Here’s a lovely little lady who obviously read up on the etiquette of bridal attire, she looks very like the vintage passage that accompanies her:

Do note, she is a composition wood doll with mohair wig.  Her beautiful eyes are trimmed in real lashes.  And, don’t you love her little bow of a mouth with sweet teeth!  I found her in a junk shop – quite the worse for wear – and brought her home at a bargain price, gave her ensemble a gentle washing, and found fresh undergarments.  What a delight!
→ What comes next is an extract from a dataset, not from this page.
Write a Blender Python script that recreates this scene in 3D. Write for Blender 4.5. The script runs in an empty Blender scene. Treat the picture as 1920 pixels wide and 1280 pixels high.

“The traditional attire for a bride is a white satin gown of rich quality – or silk, if preferred – the skirt plain, with gracefully sweeping train.  It is trimmed with lace and orange blossoms simply or elaborately, according to the taste or means of the wearer, and the veil of tulle or rich lace is held in place by a wreath or spray of orange blossoms.  A wealthy bride is privileged to wear a tiara for the first time on her wedding day, it not being a jewel appropriate to girlhood.  Diamond stars of graduated sizes, made detachable for wearing in other ways, is the favorite form of the diadem.  
The bride sometimes wears her veil over her face as she goes up the aisle, 
but returning it is thrown back, showing her happy face to the world.”
Mrs. Burton Kingsland
Etiquette for All Occasions, 1901 *
Currently, Bride Dolls for little girls who grow into big girls are very popular.  Lady Lennox, as I call her due to the great house from which she is birthed, is no child’s toy.  She was given to me by an older woman who could no longer care for her and she knew I’d give her a loving home.  I was delighted to take her from her repose and wrappings in storage for a little photo-shoot to share with you today:
And after months of setting the stage, our bride is costumed for her day.  Here’s to all our June brides this month – whoever you may be – as you play out that part as so many gone before . . .
“Last of all comes the bride, leaning on her father’s arm.  As she reaches the lowest step of the altar stair the bridegroom advances to meet her, takes her right hand, conducts her to the altar, and the clergyman then proceeds to make the pair one.”
M. E. W. Sherwood
Correct Social Usage, 1903 *
* These passages were taken from a beautiful collage book titled, Wedded Bliss: A Victorian Bride’s Handbook, by Molly Dolan Blaney, Abbeyville Press
I am sharing this post with Angelic Accents 2nd Annual Wedding Blog Party

About Miss Kathy

"I teach families how to restore their God-given authority as the primary educator in their child’s life through the experience of reading together as a family. Learn how to use literature to create teachable moments, build strong minds, and bind loving hearts."

Kathryn Ross, writer, speaker, and dramatist, ignites a love of literature and learning to equip young and old towards developing a Family Literacy Lifestyle—reading together, learning together, loving together. Her works challenge families to deepen their literacy skills and grow into the greater things God has purposed for them. She’s taught in Christian and homeschool circles, trained in the Principle Approach® through the Foundation for American Christian Education. Miss Kathy owns Pageant Wagon Publishing, producing homeschool enrichment materials, devotional works, study guides, and theatrical dramas for church, school, and community production. She podcasts at and blogs at


  1. Yes, I am green. But, a very pretty shade, maybe, chartreuse. Do you wear my size shoe?

  2. Cute post! Love the manniquin and dolls dressed in wedding attire.

  3. oh, I enjoyed visiting your blog. What a wonderful post. I really liked reading your profile too! Yes to it all!! I would be honored if you would stop by my place as well.
    many blessings!

  4. Yes, I’m very green with envy over your shoes. What a wonderful find! It was such a joy reading your posts and looking at the fantastic pictures.

  5. Great shoes and a great price! I loved seeing the antique gown…it’s so lovely!
    The delicate lace is delicious!

  6. Hi, Thanks for stopping by.

    I am your newest follower.

    To make a button for youself, just download the free program called GIMP and search on google for directions.

    Or just pick a picture, open it in GIMP and then use the text tool in GIMP to write on it.

    Save it as a jpg.

    Then you done.

    Welcome aboard!



  7. What a magnificent gown … BUT … those shoes are over the moon exquisite. And YES, I am green, trust me!

    Darling share … love the dolls.

    TTFN ~

  8. Dear Kathryn, I’m so happy that you were able to join us for the Wedding Blog party fun! I so adore your post. Always interesting to read the etiquette of days gone by. I miss the proper-ness of it all, don’t you? Your Miss Cordelia is wearing quite a lovely frock. I’d love to be able to fit in that today!! Your bride dolls are all beautiful. I enlarged each and every picture to drink in all the details!

    Thanks so much for joining and sharing with us all! My out of town relatives are gone now, so I’m free to visit and revisit everyone’s lovely wedding posts!